The Smirnov class in the unit disc $\mathbb{D}$ can be characterized as space $$ N^{+}=\{ \phi/\psi\; :\; \phi ,\psi\in H^{\infty},\; \psi\;\; outer\} $$ where $H^{\infty}$ denotes the algebra of bounded analytic functions on $\mathbb{D}$.
My question is what the meaning of outer is inside of the brace?
A function $\psi\in H^1(\mathbb{D})$ is called outer if it has the integral representation $$ \psi(z) = \alpha \exp\left(\frac{1}{2\pi}\int_{-\pi}^{\pi} \frac{e^{it} + z }{e^{it}-z} k(t)\,dt\right) $$ for some constant $\alpha$ with $|\alpha|=1$ and some real-valued $k\in L^1[-\pi, \pi]$. The main features of outer function:
The main purpose of these is the inner-outer factorization: every $H^1$ function is the product of an inner function (modulus $1$ a.e. on the boundary) and an outer function, in an essentially unique way; you can only move a unimodular constant from one factor to the other.

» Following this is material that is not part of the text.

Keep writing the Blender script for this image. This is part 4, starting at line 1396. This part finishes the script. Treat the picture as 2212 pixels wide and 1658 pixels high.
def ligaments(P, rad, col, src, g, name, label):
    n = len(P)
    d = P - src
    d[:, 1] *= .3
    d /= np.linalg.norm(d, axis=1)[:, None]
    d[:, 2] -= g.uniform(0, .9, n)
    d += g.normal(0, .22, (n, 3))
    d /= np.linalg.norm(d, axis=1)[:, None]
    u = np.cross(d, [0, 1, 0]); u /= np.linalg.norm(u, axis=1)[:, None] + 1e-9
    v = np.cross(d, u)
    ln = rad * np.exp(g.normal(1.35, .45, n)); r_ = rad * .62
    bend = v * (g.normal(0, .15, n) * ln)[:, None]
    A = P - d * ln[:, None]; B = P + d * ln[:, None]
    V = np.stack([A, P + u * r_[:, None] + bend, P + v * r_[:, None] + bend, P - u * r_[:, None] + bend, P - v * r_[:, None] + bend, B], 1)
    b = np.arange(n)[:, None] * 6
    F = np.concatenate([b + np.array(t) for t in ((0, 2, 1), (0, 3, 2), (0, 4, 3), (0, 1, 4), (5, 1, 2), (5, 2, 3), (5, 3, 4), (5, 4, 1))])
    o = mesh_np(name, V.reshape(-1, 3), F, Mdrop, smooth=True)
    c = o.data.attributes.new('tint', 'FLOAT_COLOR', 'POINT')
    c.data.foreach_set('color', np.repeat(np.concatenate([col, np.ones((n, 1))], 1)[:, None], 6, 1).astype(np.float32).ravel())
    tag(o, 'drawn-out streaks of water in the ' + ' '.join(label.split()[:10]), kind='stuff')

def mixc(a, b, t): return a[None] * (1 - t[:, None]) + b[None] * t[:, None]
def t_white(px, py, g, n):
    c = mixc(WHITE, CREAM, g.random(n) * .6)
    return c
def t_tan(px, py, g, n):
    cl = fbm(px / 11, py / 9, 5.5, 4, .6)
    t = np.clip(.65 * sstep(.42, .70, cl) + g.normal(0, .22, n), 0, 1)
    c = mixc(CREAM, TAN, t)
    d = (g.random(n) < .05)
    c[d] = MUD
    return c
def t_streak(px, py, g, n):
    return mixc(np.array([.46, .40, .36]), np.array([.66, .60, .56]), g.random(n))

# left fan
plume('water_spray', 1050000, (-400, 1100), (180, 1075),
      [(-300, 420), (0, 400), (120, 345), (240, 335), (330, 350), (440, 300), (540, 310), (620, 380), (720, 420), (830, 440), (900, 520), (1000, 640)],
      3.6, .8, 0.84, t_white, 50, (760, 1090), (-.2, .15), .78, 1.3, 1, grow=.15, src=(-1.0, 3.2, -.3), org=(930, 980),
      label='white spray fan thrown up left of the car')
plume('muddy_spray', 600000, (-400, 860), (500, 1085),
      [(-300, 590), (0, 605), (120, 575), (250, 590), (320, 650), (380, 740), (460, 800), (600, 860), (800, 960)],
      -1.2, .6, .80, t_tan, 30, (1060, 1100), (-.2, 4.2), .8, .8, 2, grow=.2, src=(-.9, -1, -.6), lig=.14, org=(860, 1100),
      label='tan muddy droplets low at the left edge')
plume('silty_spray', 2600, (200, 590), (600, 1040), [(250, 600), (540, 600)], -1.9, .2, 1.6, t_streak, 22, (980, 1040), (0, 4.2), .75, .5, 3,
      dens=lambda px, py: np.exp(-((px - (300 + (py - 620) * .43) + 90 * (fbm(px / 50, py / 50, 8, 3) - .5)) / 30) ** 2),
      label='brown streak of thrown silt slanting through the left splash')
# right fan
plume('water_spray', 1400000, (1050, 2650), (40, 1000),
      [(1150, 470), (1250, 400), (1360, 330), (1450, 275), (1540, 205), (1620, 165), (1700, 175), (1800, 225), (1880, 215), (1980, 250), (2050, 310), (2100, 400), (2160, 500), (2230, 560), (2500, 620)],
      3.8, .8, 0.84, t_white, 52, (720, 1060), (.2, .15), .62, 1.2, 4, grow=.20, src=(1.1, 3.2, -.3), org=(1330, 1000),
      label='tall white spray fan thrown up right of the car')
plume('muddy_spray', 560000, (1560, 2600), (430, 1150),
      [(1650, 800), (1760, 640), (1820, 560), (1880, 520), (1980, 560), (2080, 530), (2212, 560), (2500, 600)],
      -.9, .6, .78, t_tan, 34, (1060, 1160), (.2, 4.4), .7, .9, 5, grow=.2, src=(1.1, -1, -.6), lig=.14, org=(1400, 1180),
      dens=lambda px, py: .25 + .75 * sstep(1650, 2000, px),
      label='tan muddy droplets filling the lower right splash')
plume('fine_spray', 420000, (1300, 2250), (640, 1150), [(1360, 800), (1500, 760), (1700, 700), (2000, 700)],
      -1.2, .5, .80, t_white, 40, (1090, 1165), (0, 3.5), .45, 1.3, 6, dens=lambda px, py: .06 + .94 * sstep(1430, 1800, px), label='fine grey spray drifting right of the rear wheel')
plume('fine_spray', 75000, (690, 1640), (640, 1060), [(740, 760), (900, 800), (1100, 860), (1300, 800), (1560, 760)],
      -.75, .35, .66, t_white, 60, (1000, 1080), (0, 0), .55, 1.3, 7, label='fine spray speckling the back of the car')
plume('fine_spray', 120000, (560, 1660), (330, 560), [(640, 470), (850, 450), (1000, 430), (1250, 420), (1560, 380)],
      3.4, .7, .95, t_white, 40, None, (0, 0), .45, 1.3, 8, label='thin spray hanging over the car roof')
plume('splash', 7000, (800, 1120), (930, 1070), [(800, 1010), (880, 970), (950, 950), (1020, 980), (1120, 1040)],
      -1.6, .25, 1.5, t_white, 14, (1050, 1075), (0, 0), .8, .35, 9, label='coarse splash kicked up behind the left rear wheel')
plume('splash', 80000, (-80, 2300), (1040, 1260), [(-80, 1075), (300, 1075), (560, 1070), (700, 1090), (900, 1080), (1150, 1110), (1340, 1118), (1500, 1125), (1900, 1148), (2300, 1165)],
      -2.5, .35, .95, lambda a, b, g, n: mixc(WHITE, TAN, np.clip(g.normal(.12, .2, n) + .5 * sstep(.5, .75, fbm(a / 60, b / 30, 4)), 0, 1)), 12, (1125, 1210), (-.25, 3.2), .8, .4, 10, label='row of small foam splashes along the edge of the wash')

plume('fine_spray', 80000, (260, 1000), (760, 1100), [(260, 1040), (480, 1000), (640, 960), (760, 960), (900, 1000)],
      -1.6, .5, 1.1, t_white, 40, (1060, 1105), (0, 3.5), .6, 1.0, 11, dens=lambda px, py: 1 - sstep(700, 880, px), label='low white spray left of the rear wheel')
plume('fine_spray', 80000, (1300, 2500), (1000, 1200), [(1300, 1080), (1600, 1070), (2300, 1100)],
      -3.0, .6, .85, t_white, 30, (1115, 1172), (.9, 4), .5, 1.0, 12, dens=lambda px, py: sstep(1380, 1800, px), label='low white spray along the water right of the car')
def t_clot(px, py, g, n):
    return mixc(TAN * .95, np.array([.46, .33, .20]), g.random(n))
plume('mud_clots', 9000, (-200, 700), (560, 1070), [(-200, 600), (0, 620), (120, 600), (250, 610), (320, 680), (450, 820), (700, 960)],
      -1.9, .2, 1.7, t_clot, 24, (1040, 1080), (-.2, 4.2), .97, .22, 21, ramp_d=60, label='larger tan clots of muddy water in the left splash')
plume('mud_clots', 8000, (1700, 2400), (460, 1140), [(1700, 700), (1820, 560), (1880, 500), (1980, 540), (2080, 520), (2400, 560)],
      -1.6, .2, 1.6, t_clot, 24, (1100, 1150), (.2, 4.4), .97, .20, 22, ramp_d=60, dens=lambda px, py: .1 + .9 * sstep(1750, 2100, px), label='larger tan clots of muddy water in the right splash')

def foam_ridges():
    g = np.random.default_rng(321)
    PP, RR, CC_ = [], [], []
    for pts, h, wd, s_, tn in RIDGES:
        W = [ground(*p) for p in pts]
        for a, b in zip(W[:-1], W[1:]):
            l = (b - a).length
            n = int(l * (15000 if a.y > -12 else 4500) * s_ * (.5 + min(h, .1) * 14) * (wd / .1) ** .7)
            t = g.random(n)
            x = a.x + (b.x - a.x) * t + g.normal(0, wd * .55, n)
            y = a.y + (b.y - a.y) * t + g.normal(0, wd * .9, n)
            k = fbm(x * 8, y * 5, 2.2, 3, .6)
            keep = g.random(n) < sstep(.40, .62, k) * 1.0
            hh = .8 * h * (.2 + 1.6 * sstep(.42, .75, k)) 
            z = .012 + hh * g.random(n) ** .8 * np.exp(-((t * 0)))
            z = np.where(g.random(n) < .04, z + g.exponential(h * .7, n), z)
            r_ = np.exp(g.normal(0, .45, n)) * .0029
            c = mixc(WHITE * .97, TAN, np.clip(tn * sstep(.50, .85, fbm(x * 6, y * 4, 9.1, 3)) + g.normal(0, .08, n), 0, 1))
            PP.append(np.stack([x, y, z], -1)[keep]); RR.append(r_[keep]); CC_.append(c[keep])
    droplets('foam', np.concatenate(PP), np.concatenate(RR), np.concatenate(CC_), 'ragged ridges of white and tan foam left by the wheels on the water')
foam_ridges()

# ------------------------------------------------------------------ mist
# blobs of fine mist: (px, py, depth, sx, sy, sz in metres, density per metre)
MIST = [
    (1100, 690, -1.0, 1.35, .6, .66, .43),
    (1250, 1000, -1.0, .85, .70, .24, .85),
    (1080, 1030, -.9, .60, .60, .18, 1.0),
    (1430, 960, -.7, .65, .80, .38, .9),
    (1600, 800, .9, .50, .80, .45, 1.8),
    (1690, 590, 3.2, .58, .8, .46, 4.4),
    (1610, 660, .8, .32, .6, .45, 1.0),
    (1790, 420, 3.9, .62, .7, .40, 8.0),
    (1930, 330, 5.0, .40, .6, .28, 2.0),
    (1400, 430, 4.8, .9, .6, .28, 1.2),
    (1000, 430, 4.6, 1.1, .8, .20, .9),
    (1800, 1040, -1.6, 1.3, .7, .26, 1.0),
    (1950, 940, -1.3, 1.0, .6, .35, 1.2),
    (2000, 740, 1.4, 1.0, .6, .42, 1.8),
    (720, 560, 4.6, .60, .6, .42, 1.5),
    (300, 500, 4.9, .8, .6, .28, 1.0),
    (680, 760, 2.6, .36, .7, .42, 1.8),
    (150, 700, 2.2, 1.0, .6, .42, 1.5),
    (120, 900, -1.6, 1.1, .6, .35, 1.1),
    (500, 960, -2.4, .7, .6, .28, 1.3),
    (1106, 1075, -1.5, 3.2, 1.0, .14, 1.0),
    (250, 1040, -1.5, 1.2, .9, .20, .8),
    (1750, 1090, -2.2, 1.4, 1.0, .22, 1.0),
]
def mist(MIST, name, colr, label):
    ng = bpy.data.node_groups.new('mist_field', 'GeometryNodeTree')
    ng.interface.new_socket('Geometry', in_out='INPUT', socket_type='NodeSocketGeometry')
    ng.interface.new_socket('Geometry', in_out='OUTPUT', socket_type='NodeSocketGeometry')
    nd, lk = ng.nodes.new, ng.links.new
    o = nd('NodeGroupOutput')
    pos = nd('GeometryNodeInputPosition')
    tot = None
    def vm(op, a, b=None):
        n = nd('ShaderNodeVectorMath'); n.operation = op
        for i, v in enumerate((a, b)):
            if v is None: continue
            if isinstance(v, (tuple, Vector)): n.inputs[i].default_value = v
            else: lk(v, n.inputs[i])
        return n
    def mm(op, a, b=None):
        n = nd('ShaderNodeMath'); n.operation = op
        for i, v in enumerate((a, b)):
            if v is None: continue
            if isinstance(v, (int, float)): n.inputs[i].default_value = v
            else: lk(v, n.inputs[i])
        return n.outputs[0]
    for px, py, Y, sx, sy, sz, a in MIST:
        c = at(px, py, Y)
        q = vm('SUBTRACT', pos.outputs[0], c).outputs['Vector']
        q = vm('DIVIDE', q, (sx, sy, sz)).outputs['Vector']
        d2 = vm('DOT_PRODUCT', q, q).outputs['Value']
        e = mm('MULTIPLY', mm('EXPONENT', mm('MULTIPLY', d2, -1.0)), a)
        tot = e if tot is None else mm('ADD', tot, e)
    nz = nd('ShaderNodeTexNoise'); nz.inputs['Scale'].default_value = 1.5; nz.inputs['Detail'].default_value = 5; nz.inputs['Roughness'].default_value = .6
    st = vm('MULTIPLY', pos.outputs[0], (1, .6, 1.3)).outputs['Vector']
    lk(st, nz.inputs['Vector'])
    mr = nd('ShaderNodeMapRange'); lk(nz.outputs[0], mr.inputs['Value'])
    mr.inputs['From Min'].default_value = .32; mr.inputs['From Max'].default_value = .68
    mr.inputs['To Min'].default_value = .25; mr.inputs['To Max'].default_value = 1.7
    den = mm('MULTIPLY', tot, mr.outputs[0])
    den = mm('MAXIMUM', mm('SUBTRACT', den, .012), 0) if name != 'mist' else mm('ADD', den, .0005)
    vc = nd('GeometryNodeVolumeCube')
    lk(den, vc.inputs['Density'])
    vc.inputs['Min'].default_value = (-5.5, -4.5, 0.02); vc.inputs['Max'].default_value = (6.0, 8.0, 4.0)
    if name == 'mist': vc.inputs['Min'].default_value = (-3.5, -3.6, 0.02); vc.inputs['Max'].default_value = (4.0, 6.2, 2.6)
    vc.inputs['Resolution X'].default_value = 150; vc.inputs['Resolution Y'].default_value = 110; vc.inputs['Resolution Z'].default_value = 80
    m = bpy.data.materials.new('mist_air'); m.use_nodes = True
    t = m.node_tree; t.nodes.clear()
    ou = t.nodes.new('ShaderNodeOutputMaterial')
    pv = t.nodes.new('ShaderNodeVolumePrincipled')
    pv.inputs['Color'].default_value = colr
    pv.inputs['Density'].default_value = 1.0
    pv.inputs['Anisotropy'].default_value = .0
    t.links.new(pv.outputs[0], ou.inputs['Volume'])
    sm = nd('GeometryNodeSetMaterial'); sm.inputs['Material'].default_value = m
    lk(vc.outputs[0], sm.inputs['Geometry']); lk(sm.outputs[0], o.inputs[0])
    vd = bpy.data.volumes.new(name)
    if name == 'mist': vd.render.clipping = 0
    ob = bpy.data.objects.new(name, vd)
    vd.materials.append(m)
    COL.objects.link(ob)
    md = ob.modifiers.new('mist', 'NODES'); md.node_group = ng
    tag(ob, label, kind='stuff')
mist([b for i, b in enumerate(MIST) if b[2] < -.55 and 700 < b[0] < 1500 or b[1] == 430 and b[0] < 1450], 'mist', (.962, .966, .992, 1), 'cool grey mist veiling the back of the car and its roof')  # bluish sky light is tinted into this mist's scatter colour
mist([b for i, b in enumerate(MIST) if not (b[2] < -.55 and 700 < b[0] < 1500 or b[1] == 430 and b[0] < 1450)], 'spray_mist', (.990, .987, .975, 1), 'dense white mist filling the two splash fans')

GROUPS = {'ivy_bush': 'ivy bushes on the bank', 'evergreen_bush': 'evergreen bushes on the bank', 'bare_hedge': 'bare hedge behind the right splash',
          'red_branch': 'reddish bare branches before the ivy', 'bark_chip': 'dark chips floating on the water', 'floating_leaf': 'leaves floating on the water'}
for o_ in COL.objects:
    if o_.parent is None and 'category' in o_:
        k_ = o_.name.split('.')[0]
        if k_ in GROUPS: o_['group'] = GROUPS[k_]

Also, the reciprocal of an outer function has integral representation $$ 1/\psi(z) = \alpha^{-1} \exp\left(-\frac{1}{2\pi}\int_{-\pi}^{\pi} \frac{e^{it} + z }{e^{it}-z} k(t)\,dt\right) $$ which makes it somewhat manageable, even though $1/\psi$ need not be in a Hardy class. This is why having an outer functions in the denominator, as is the case in your formula, still makes a reasonable function class.